Print exactly the lines running from the one that holds "Write a Blender" through the one that holds "COL = scene.collection", please, and leave the pictures out.

**Task material**
★ ★ ★
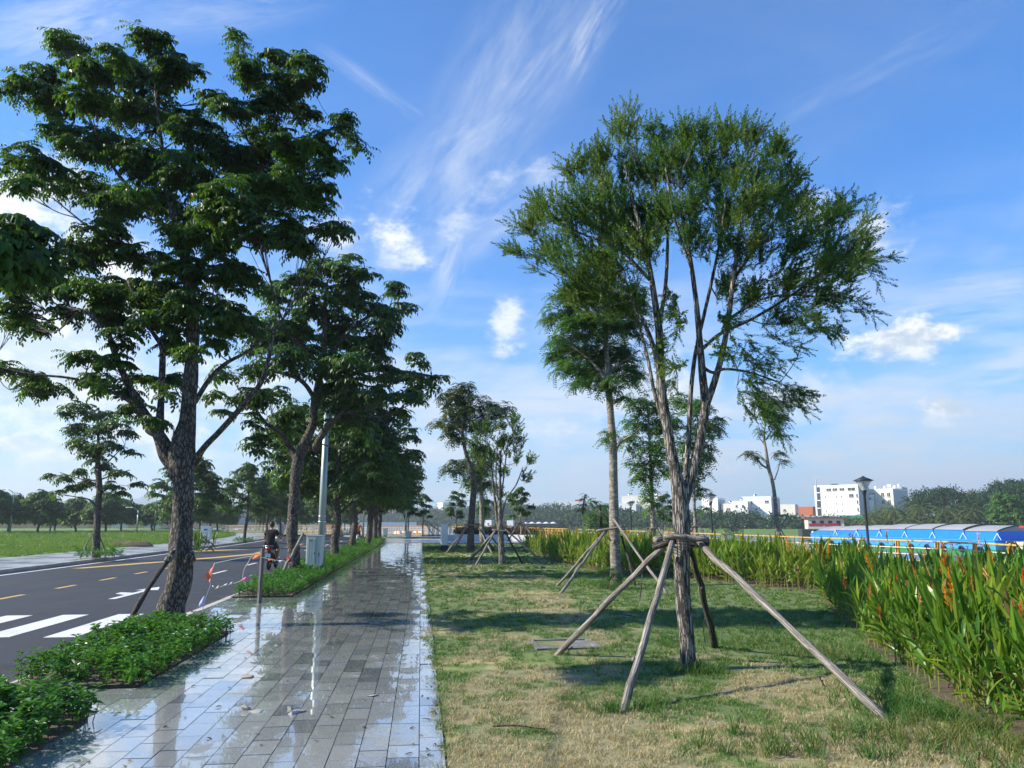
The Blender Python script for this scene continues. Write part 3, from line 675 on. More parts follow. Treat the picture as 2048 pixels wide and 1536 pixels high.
★ ★ ★
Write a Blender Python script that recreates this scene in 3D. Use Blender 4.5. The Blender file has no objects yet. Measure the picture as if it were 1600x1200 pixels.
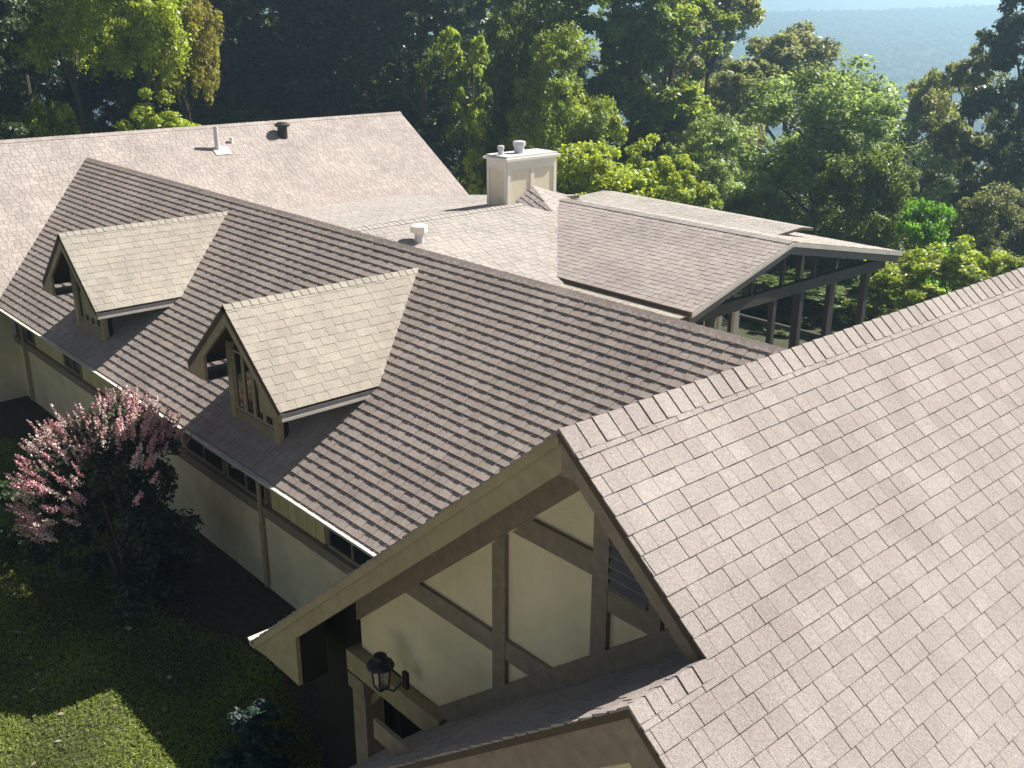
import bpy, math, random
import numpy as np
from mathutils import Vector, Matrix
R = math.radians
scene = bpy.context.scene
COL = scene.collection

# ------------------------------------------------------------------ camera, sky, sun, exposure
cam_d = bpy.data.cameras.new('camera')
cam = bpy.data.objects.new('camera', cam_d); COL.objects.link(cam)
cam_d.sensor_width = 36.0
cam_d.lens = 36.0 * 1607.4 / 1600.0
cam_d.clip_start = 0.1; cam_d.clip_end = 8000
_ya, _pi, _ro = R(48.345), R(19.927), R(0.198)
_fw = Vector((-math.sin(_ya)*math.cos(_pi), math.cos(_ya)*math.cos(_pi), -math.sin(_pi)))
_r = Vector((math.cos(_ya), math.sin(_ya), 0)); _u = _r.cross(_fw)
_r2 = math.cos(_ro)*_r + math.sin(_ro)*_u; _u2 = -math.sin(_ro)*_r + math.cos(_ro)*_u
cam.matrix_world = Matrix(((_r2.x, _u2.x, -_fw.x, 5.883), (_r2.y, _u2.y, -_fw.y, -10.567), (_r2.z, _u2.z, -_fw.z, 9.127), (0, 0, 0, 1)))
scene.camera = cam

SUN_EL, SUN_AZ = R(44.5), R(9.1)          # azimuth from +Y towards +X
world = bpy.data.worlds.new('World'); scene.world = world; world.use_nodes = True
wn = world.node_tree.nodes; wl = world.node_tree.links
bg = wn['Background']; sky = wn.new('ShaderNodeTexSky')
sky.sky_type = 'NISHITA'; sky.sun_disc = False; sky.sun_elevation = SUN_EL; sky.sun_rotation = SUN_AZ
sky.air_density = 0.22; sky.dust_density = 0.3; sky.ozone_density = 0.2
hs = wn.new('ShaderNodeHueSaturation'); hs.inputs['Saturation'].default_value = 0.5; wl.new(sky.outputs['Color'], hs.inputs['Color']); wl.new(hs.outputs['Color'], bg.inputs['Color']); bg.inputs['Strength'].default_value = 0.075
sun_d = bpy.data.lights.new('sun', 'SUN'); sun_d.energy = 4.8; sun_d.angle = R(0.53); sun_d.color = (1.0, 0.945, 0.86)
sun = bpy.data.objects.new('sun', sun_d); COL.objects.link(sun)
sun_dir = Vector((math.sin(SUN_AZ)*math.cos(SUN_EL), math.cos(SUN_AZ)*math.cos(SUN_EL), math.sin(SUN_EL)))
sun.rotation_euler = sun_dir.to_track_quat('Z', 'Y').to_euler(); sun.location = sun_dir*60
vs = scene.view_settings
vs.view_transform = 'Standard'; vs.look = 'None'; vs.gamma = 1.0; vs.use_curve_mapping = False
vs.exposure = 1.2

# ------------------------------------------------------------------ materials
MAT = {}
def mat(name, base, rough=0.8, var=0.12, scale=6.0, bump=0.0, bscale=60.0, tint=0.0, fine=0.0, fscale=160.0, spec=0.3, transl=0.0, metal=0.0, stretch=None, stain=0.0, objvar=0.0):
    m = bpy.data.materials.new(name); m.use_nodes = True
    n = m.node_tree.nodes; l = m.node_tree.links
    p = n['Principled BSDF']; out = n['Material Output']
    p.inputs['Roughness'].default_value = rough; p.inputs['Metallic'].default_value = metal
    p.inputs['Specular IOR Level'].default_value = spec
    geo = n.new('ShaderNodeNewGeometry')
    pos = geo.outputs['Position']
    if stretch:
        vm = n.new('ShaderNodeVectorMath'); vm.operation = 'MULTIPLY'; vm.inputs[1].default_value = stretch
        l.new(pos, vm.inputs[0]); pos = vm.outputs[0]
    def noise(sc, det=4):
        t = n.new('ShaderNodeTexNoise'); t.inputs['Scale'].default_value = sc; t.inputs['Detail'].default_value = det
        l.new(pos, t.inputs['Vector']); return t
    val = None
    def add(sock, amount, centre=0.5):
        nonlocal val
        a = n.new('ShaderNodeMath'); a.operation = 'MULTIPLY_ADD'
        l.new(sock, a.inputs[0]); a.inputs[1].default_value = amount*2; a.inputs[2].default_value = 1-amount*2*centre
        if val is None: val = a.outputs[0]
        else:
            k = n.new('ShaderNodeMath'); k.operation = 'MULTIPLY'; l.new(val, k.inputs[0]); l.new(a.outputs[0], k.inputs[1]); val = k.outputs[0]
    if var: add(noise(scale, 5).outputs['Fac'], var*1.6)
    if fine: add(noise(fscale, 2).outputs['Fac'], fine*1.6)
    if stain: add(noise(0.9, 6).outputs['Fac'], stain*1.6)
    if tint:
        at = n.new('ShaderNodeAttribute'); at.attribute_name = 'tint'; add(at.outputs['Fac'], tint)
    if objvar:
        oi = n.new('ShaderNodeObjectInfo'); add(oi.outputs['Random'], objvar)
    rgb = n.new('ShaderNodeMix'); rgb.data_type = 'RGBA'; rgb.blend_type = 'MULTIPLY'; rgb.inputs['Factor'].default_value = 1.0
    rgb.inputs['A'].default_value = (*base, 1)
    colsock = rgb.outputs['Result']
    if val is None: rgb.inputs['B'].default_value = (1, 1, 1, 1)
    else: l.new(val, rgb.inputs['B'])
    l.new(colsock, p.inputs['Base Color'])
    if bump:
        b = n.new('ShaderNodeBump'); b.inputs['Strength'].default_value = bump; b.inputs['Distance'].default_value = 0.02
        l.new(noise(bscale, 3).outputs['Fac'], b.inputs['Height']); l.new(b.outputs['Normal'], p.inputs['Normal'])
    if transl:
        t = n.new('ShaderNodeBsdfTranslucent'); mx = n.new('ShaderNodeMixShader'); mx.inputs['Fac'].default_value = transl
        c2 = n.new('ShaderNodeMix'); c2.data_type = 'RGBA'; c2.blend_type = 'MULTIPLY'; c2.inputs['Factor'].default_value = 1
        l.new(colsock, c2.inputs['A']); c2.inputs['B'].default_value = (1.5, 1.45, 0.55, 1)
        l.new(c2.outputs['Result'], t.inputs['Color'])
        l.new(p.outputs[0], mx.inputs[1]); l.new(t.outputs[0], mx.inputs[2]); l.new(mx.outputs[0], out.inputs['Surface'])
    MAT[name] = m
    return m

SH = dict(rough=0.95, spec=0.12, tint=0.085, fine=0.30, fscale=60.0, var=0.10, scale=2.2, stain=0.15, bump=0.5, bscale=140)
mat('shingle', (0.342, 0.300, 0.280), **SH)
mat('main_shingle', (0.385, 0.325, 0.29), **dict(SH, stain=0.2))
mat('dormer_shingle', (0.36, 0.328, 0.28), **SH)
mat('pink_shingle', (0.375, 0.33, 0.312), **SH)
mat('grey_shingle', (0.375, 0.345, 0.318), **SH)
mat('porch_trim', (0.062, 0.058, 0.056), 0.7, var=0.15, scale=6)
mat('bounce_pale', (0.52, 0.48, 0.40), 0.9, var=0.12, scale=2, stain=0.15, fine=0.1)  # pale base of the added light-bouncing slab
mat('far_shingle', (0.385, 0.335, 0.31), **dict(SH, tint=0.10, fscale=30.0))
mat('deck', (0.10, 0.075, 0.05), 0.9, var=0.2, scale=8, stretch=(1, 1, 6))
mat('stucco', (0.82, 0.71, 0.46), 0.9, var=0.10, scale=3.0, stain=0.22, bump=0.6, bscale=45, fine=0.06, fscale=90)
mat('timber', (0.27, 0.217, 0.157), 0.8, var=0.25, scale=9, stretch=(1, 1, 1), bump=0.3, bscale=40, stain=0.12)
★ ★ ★
**Solved problem**
Write a Blender Python script that recreates this scene in 3D. Use Blender 4.5. The Blender file has no objects yet. Measure the picture as if it were 1600x1200 pixels.
import bpy, math, random
import numpy as np
from mathutils import Vector, Matrix
R = math.radians
scene = bpy.context.scene
COL = scene.collection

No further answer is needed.